Getting everything ready meant printing the remaining seven linocut blocks and screen printing all 28 community members. These are friends and family who I’ve any of picked fruit, cooked, or shared recipes with. To these screen printed portraits, I attached canning jar lids. Then, I strung them on fishing line and attached them to semicircular tubing that surrounds the linocuts. Of those, I used a chine collé/ tapioca paste technique learned from Evan Robinson and honed by Sean Caulfield’s helpful write up.
On the ground are wooden crates holding canning jars labelled with letterpress-printed idioms from the kitchen that are equally applicable to community work, like “things are reaching the boiling point” and “we’re in a jam.”
Further along the wall are working documents, like uncut paper used in screen printed portraits and early drawings of the linocut printed pots.
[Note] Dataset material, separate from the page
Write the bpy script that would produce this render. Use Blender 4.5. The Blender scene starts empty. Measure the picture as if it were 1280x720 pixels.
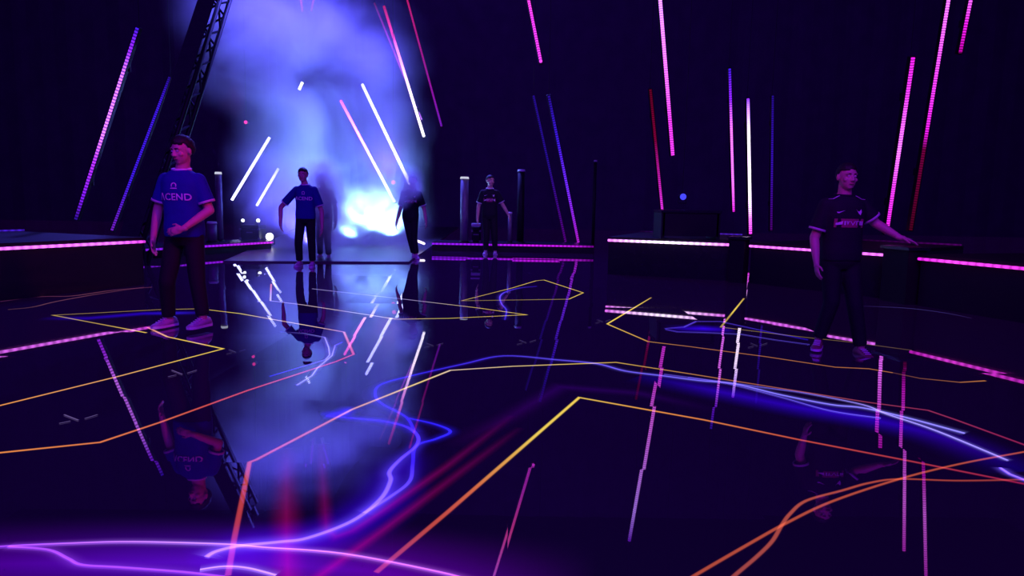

I chose jam making for this piece as it’s something that I do. I learned from my mom and she learned from her mom. My grandma left the big city and moved to the farm, learning from neighbours how to “put up” food. I know that the grandmother I never met fed eight kids this way, and don’t know how she learned: probably from family or friends.
In the midst of politics and economics and greed (which seem particularly awful right now, but have always often been. . . awful) it makes sense that we share the skill of canning and other knowledges like it. The community holds the knowing, and by participating, we feed each other. This is the Boreal Harvest.